PROBLEM STATEMENT ::
Beginning at the first line of the data, print each line exactly, stopping after the line that contains "# left, low, in the shade of the one above".

-- BEGIN --

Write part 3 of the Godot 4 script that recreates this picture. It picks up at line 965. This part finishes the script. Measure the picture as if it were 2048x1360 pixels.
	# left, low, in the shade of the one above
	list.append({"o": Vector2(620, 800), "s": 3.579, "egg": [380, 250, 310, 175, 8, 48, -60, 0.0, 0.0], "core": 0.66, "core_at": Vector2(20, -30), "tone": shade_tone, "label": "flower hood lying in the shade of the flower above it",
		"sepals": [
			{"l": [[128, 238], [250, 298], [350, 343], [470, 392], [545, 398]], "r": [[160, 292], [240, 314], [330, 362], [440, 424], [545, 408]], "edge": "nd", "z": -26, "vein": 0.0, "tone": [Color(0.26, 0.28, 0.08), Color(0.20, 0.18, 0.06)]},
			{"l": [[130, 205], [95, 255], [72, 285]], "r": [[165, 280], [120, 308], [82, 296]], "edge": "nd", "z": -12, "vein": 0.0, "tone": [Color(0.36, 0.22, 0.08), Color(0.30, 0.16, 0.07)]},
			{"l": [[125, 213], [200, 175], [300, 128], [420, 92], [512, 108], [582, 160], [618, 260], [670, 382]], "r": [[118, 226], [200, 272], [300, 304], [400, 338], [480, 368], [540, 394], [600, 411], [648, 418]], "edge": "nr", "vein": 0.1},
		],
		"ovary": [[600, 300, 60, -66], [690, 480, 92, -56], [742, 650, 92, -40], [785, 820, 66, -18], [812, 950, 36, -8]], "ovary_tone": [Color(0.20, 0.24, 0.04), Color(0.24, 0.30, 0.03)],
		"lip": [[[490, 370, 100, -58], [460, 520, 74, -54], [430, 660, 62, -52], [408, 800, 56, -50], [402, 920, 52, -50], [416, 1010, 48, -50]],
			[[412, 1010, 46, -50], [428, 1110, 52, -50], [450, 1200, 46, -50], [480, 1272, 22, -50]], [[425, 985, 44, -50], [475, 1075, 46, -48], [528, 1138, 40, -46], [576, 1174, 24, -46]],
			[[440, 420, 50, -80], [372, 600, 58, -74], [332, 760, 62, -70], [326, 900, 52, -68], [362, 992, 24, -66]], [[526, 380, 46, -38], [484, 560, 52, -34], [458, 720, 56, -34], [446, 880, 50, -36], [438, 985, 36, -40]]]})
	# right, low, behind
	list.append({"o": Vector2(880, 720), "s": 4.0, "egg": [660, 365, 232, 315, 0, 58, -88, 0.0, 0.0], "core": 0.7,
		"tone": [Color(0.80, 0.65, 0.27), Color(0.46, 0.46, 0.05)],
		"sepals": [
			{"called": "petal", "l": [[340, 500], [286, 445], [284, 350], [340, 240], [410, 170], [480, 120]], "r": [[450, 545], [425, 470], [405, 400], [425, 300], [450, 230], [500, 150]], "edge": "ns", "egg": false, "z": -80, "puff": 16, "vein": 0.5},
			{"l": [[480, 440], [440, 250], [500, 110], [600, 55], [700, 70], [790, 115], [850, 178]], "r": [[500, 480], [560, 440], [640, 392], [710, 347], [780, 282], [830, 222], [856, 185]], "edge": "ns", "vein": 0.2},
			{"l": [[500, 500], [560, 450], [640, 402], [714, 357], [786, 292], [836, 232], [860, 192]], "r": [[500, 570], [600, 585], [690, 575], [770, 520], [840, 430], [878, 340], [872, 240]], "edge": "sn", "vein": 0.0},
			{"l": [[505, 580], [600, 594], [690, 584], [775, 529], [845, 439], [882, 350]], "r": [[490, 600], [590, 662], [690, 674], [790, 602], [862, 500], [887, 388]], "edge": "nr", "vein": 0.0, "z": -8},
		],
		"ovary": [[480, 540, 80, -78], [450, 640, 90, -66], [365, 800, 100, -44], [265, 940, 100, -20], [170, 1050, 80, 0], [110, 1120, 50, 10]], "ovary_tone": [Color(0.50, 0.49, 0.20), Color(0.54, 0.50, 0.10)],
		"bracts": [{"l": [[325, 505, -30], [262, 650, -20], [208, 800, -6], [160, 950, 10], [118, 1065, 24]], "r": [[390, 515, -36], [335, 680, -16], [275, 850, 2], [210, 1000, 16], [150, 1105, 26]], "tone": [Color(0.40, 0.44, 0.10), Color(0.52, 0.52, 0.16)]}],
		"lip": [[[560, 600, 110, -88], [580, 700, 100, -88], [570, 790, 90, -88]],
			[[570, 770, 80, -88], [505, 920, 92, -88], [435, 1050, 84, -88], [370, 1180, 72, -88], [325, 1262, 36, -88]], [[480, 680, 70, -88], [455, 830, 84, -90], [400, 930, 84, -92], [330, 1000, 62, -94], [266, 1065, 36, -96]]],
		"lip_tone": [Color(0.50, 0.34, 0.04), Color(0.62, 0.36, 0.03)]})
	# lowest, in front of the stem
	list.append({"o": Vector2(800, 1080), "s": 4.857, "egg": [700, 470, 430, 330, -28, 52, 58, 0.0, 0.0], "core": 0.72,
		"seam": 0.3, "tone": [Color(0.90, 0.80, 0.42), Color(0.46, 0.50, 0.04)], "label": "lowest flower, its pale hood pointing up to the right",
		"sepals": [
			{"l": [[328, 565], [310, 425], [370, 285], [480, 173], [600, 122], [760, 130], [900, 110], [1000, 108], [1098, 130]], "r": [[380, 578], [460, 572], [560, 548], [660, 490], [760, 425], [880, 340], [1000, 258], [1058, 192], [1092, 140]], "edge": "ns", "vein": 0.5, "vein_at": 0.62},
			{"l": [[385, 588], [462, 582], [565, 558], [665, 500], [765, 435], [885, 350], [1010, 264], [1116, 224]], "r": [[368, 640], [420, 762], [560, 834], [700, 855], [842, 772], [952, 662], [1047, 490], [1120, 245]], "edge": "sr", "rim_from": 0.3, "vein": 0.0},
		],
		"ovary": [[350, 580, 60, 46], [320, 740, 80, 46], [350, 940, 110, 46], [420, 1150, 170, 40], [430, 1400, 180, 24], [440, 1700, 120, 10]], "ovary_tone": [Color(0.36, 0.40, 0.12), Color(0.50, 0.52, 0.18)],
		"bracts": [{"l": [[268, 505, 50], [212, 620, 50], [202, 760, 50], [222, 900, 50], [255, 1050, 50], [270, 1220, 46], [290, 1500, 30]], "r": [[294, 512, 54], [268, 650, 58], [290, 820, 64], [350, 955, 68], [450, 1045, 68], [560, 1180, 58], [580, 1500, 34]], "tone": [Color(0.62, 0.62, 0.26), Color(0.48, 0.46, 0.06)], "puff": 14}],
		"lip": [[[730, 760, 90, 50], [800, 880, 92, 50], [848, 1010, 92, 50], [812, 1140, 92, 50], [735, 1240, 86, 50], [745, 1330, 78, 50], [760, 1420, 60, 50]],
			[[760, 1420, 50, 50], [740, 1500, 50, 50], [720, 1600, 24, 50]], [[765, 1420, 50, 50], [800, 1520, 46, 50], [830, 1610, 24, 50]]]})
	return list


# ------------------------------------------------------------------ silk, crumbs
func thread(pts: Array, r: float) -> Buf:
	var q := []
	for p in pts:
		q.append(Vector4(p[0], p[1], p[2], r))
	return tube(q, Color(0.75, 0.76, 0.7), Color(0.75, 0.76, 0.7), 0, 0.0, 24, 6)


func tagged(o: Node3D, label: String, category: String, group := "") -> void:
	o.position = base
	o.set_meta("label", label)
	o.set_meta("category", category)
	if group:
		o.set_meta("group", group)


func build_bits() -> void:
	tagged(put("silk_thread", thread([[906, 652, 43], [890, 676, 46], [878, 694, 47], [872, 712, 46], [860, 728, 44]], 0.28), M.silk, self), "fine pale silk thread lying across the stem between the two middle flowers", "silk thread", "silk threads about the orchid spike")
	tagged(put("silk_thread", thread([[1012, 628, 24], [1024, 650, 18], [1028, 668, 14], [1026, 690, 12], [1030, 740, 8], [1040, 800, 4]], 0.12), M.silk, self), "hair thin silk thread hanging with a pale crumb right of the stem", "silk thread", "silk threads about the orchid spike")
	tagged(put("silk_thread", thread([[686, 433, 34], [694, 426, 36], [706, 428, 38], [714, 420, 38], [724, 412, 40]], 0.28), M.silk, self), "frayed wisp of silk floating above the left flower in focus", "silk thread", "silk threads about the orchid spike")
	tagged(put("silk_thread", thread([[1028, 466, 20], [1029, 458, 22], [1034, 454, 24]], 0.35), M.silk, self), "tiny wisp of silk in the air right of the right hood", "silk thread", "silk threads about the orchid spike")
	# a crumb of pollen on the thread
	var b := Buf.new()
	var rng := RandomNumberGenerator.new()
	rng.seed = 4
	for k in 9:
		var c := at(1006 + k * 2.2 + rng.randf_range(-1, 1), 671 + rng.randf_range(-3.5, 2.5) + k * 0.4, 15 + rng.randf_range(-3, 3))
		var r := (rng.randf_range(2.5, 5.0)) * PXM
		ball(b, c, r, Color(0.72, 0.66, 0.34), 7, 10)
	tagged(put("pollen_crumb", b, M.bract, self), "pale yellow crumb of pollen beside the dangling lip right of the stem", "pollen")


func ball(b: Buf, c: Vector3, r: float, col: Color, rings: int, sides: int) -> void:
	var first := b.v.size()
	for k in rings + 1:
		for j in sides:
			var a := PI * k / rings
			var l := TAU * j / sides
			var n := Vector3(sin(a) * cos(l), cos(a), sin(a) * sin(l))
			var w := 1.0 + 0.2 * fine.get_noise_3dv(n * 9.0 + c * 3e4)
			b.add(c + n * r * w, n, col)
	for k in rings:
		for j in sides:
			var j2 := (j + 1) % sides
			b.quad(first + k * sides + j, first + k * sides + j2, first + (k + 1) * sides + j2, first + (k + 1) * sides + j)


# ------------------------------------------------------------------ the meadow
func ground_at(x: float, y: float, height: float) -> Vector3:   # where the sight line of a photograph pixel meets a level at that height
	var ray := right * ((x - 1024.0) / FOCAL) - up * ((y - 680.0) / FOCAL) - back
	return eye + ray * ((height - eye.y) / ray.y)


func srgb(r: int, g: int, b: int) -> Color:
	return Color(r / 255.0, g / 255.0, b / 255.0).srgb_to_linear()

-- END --

WRITTEN RESPONSE ::
Write part 3 of the Godot 4 script that recreates this picture. It picks up at line 965. This part finishes the script. Measure the picture as if it were 2048x1360 pixels.
	# left, low, in the shade of the one above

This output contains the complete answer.